Mais ce qui nous a le plus marqué et constitue pour nous un inoubliable souvenir c’est la vidange complète du canal programmée tous les 5 ans en août, et annoncée à l’avance : voir l’eau baisser en découvrant  lentement les murs et les platis, jusqu’à laisser apparaître par endroit une épaisse couche de vase…
Il ne reste plus qu’une trentaine de centimètres d’eau dans le chenal et là c’est du grand spectacle  l’apothéose en quelque sorte, le droit de pêcher aux engins pour tous ceux ayant une carte : les éperviers, les troubles, les carreaux goujonniers, les gosses dans le canal à rabattre le poisson, de véritables pêches miraculeuses, d’énormes carpes, tanches, anguilles, une débauche de friture.

C’est la fête au village. Puis les quilles étant levées et le bief aussitôt asséché. nombreux seront les entrepreneurs, embauchant d’ailleurs tous les volontaires, à procéder à un très minutieux jointage des murs ou renforcement des berges et la mise en conformité des écluses. Quelques mois de chômage, et le canal est remis en eau.

Mais les années s’écoulent et ce malgré la présence d’automoteurs concurrencés par le trafic ferroviaire. Le fret fluvial, également repris par d’innombrables camions, le trafic s’y amenuise. Même un enfant du pays, le Dédé MUNTZ , après s’être arrimé longuement en attente, a dû se résoudre à livrer sa péniche « LE GANI » à la démolition.

Notre bon vieux canal a largement dépassé les deux siècles d’existence, les peupliers le long de ses berges ont été coupés, leurs racines créant des voies d’eau. Le jointage des murs, pourtant indispensable après le passage des bateaux de tourisme à une vitesse élevée, a été un moment délaissé. Il tourne à la passoire !
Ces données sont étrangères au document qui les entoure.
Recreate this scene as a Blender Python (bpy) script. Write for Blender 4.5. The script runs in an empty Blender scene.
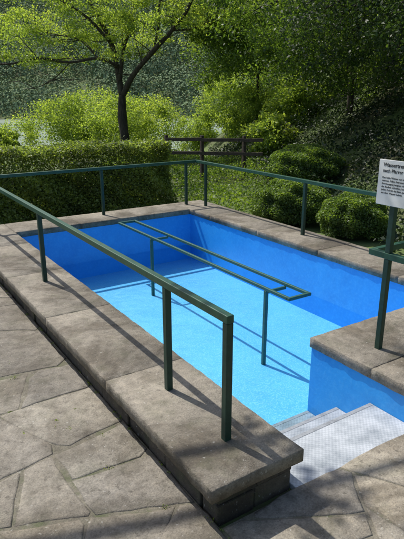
import bpy, bmesh, math, random
import numpy as np
from mathutils import Matrix, Vector
random.seed(4); rng=np.random.default_rng(7)
sc=bpy.context.scene; col=sc.collection
# ---------------------------------------------------------------- helpers
def W(f,l,z=0.0): return (f*.549+l*.836, f*.836-l*.549, z)
def sstep(t):
    t=np.clip(t,0,1); return t*t*(3-2*t)
def ground_z(x,y):
    x=np.asarray(x,float); y=np.asarray(y,float)
    f=x*.549+y*.836; l=x*.836-y*.549
    z=-.335-3.9*sstep((f-15)/52)
    b=np.clip(x-7.6-(y-6)*.45,0,14)
    z=z+.55*b*(1-sstep((f-30)/25))*sstep(b/1.0)
    z=z+np.clip(f-120,0,400)*.46
    far=sstep((f-12)/20)
    z=z+far*.25*np.sin(x*.31+1)*np.cos(y*.27)
    return z
def nodes(name):
    m=bpy.data.materials.new(name); m.use_nodes=True
    nt=m.node_tree; nt.nodes.clear()
    o=nt.nodes.new('ShaderNodeOutputMaterial')
    return m,nt,o
def N(nt,t,**k):
    n=nt.nodes.new(t)
    for a,b in k.items():
        if a in n.inputs: n.inputs[a].default_value=b
        else: setattr(n,a,b)
    return n
def ramp(nt,fac,stops):
    r=nt.nodes.new('ShaderNodeValToRGB'); e=r.color_ramp.elements
    while len(e)>1: e.remove(e[0])
    e[0].position=stops[0][0]; e[0].color=(*stops[0][1],1)
    for p,c in stops[1:]:
        q=e.new(p); q.color=(*c,1)
    nt.links.new(fac,r.inputs[0]); return r
def mix(nt,fac,a,b,mode='MIX'):
    m=nt.nodes.new('ShaderNodeMix'); m.data_type='RGBA'; m.blend_type=mode
    for i,v in ((0,fac),(6,a),(7,b)):
        if isinstance(v,(int,float)): m.inputs[i].default_value=v
        elif isinstance(v,tuple): m.inputs[i].default_value=(*v,1)
        else: nt.links.new(v,m.inputs[i])
    return m.outputs[2]
def noise(nt,pos,scale,detail=4,rough=.6,dist=0):
    n=N(nt,'ShaderNodeTexNoise'); n.inputs['Scale'].default_value=scale
    n.inputs['Detail'].default_value=detail; n.inputs['Roughness'].default_value=rough
    n.inputs['Distortion'].default_value=dist
    nt.links.new(pos,n.inputs['Vector']); return n.outputs['Fac']
def pos(nt): return N(nt,'ShaderNodeNewGeometry').outputs['Position']
def bump(nt,h,s,d):
    b=N(nt,'ShaderNodeBump'); b.inputs['Strength'].default_value=s; b.inputs['Distance'].default_value=d
    nt.links.new(h,b.inputs['Height']); return b.outputs['Normal']
def finish(nt,o,color,rough,normal=None,**k):
    p=N(nt,'ShaderNodeBsdfPrincipled')
    if isinstance(color,tuple): p.inputs['Base Color'].default_value=(*color,1)
    else: nt.links.new(color,p.inputs['Base Color'])
    if isinstance(rough,(int,float)): p.inputs['Roughness'].default_value=rough
    else: nt.links.new(rough,p.inputs['Roughness'])
    if normal is not None: nt.links.new(normal,p.inputs['Normal'])
    for a,b in k.items(): p.inputs[a].default_value=b
    nt.links.new(p.outputs[0],o.inputs[0]); return p
def attr(nt,n):
    a=N(nt,'ShaderNodeAttribute'); a.attribute_name=n; return a.outputs['Fac']

def stone_mat(name,c0,c1,c2,stain=.5,tone=True,moss=0.0):
    m,nt,o=nodes(name); P=pos(nt)
    n1=noise(nt,P,1.6,6,.65); n2=noise(nt,P,14,6,.7); n3=noise(nt,P,90,3,.7); n4=noise(nt,P,1.3,7,.68,.6)
    c=ramp(nt,n1,[(.3,c0),(.5,c1),(.7,c2)]).outputs[0]
    g=ramp(nt,n2,[(.3,(.57,.56,.54)),(.52,(1,1,1)),(.72,(1.27,1.25,1.2))]).outputs[0]
    c=mix(nt,.85,c,g,'MULTIPLY')
    s=ramp(nt,n3,[(.32,(.53,.52,.5)),(.5,(1,1,1)),(.68,(1.32,1.3,1.26))]).outputs[0]
    c=mix(nt,.6,c,s,'MULTIPLY')
    st=ramp(nt,n4,[(.46,(1,1,1)),(.59,(.50,.475,.44))]).outputs[0]
    c=mix(nt,stain,c,st,'MULTIPLY')
    l=noise(nt,P,34,3,.6); lf=ramp(nt,l,[(.64,(0,0,0)),(.71,(.6,.6,.6))]).outputs[0]
    c=mix(nt,lf,c,(.42,.41,.375))
    l2=noise(nt,P,23,4,.65); lf2=ramp(nt,l2,[(.60,(0,0,0)),(.67,(.65,.65,.65))]).outputs[0]
    c=mix(nt,lf2,c,(.088,.078,.063))
    if moss:
        mm=noise(nt,P,4.5,6,.7); mf=ramp(nt,mm,[(.5,(0,0,0)),(.64,(moss,)*3)]).outputs[0]
        c=mix(nt,mf,c,(.075,.09,.035))
    if tone:
        t=ramp(nt,attr(nt,'tone'),[(0,(.78,.78,.79)),(.35,(.94,.92,.89)),(.7,(1.0,1.0,.99)),(1,(1.12,1.07,.98))]).outputs[0]
        c=mix(nt,1.0,c,t,'MULTIPLY')
    h=N(nt,'ShaderNodeMath',operation='ADD'); nt.links.new(n2,h.inputs[0]); nt.links.new(n3,h.inputs[1])
    finish(nt,o,c,.85,bump(nt,h.outputs[0],.55,.011)); return m
M={}
M['flag']=stone_mat('flagstone',(.195,.177,.148),(.272,.25,.21),(.34,.315,.27),.75,moss=.15)
M['coping']=stone_mat('coping_stone',(.162,.144,.117),(.245,.22,.18),(.32,.29,.243),1.0,moss=.2)
M['masonry']=stone_mat('wall_masonry',(.05,.042,.034),(.085,.07,.054),(.13,.105,.08),.8,moss=.4)  # stone darkened so its colour carries the outer wall's deep shade
M['mortar']=stone_mat('mortar',(.05,.045,.035),(.07,.062,.048),(.09,.08,.062),.6,False)
M['joint']=stone_mat('joint_fill',(.13,.115,.085),(.18,.165,.125),(.25,.225,.175),.4,False,moss=.8)
def paint_blue(name,base,dark,speck,sc_=60,amt=.5):
    m,nt,o=nodes(name); P=pos(nt)
    n1=noise(nt,P,1.3,5,.6); n2=noise(nt,P,sc_,3,.7); n3=noise(nt,P,sc_*.22,4,.7,.5)
    c=ramp(nt,n1,[(.3,dark),(.65,base)]).outputs[0]
    s=ramp(nt,n2,[(.48,(0,0,0)),(.64,(amt,)*3)]).outputs[0]
    c=mix(nt,s,c,speck)
    s3=ramp(nt,n3,[(.35,(.88,.92,.95)),(.62,(1.04,1.03,1.02))]).outputs[0]  # mottling in the paint; on the floor it imitates light rippled by water
    c=mix(nt,.8,c,s3,'MULTIPLY')
    finish(nt,o,c,.45,bump(nt,n2,.3,.004)); return m
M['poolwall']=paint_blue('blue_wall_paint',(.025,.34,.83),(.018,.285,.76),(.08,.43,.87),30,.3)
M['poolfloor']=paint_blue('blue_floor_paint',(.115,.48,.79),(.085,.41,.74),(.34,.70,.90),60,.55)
m,nt,o=nodes('step_tile'); P=pos(nt)
ch=N(nt,'ShaderNodeTexChecker'); ch.inputs['Scale'].default_value=62; nt.links.new(P,ch.inputs['Vector'])
ch.inputs['Color1'].default_value=(.46,.49,.52,1); ch.inputs['Color2'].default_value=(.38,.41,.44,1)
n=noise(nt,P,6,6,.7); g=ramp(nt,n,[(.3,(.55,.58,.60)),(.6,(1.05,1.05,1.05))]).outputs[0]
c=mix(nt,1.0,ch.outputs[0],g,'MULTIPLY')
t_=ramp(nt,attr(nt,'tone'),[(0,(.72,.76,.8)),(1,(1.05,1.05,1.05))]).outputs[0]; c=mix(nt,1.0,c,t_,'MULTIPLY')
finish(nt,o,c,.5,bump(nt,ch.outputs['Fac'],.35,.004)); M['step']=m
def metal(name,c,r=.42):
    m,nt,o=nodes(name); P=pos(nt); n=noise(nt,P,22,5,.7); n2=noise(nt,P,3,3,.6)
    cc=ramp(nt,n,[(.28,tuple(v*.6 for v in c)),(.5,c),(.75,tuple(v*1.25 for v in c))]).outputs[0]
    rr=ramp(nt,n2,[(.3,(r,)*3),(.7,(r+.2,)*3)]).outputs[0]
    finish(nt,o,cc,rr,bump(nt,n,.15,.002)); return m
M['green']=metal('green_paint',(.011,.042,.027))
M['green_lit']=metal('lit_green_paint',(.018,.072,.042),.36)  # post green brightened for the top rail, where it catches the light
M['green_lit2']=metal('basin_rail_paint',(.018,.09,.07))
M['nosing']=metal('step_nosing',(.27,.29,.31))
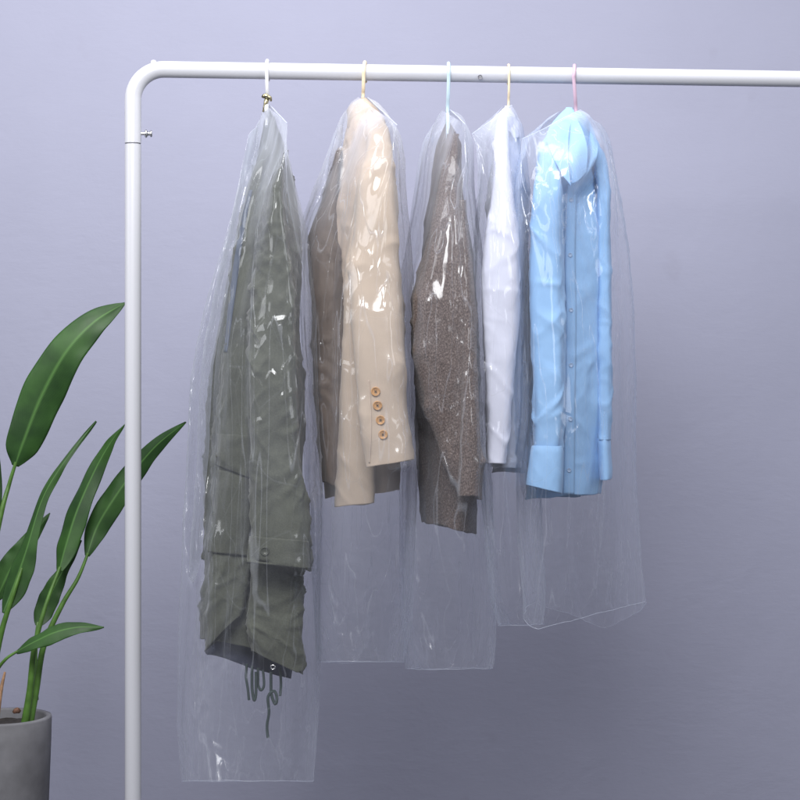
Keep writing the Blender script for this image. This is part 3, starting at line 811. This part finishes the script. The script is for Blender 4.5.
leafpiece('collar', [((566, 108, T0 + .004), (570, 108, T0), (573, 110, T0)),
                     ((566, 118, ya + .034), (572, 117, ya + .026), (577, 119, ya + .02)),
                     ((565, 132, ya - .004), (575, 131, ya - .014), (583, 132, ya - .018)),
                     ((565, 148, ya - .04), (577, 147, ya - .055), (587, 147, ya - .045)),
                     ((566, 164, ya - .064), (577, 164, ya - .072), (587, 161, ya - .058)),
                     ((571, 184, ya - .072), (578, 181, ya - .076), (586, 172, ya - .062))], M['blue'], bsq, .0028, 50, 30, 5.3, .004)
col2 = leafpiece('collar', [((578, 114, Y0 + .02), (582, 113, Y0 + .01), (584, 115, Y0 + .02)),
                      ((584, 128, Y0 - .02), (588, 126, Y0 - .03), (591, 126, Y0 - .02)),
                      ((587, 146, Y0 - .07), (592, 143, Y0 - .085), (597, 143, Y0 - .07)),
                      ((587, 160, ya - .03), (592, 159, ya - .045), (597, 155, ya - .03)),
                      ((583, 174, ya - .05), (587, 173, ya - .055), (591, 168, ya - .045)),
                      ((579, 180, ya - .06), (580, 180, ya - .062), (582, 178, ya - .058))], M['blue'], bsq, .0028, 40, 20, 7.1, .003)
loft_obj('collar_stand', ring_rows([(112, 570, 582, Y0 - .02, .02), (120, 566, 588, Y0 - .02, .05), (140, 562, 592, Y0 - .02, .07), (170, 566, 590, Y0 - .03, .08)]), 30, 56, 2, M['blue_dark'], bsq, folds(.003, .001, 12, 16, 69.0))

# ------------------------------------------------------------------ clear garment bags
def filmfn(seed, amp=1.0, soft=0.0):
    def fn(G):
        p = G + seed
        w = np.stack([noise(p * 7), noise(p * 7 + 11), noise(p * 7 + 23)], -1) * .015
        q = p + w
        a = noise(q * np.array((14, 14, .9))) * .007
        b = (ridged(q * np.array((17, 17, 1.3)), 3) - .4) * .0035
        m = np.clip(noise(p * 5) * 2 + .3, 0, 1)
        c = (crease(q, .9, 22, .3, 3, 2.2) + crease(q, -.7, 20, .3, 3, 6.2)) * .0022 * (m * .8 + .2)
        d = noise(p * np.array((5, 5, 1.2))) * .007
        return (a + b + c + d) * amp
    return fn

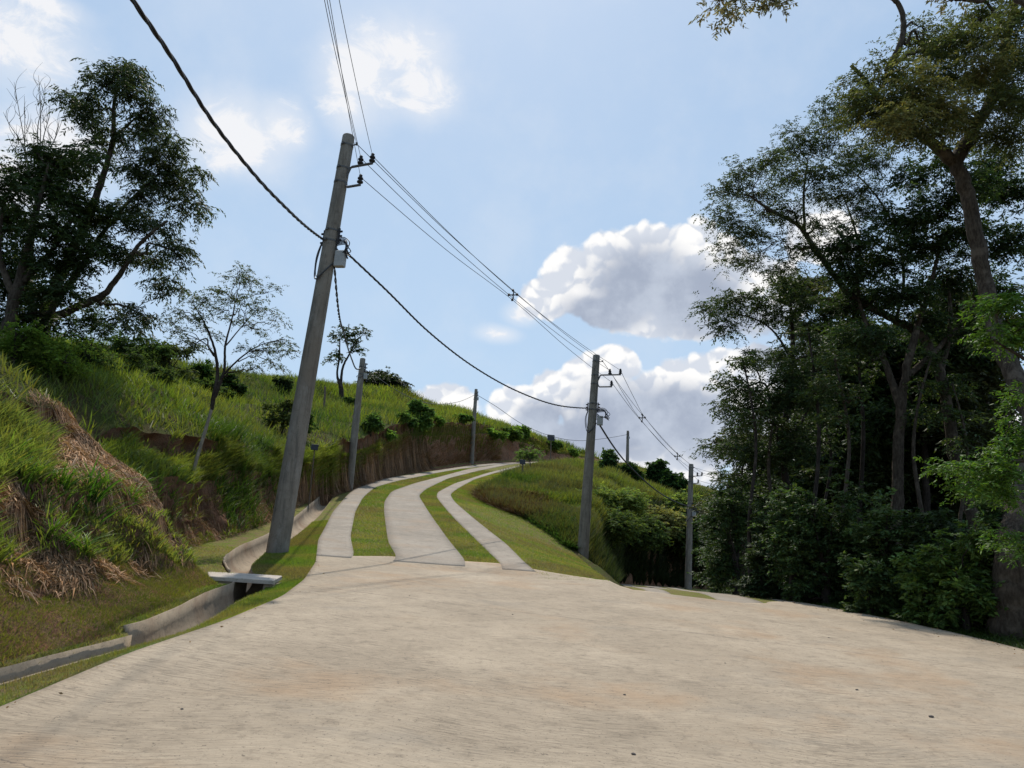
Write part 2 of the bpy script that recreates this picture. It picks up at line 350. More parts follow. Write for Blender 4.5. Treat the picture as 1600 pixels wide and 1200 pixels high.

Mais une prise de conscience a vu le jour. Des polyplanches ont été battues, des injections de ciment réalisées, et tout dernièrement le rejointage des murs apporte un relookage qui cache encore pas mal de misère. Heureusement, ces dernières années les mentalités ont évolué, avec la découverte de L’indispensable valeur de notre environnement.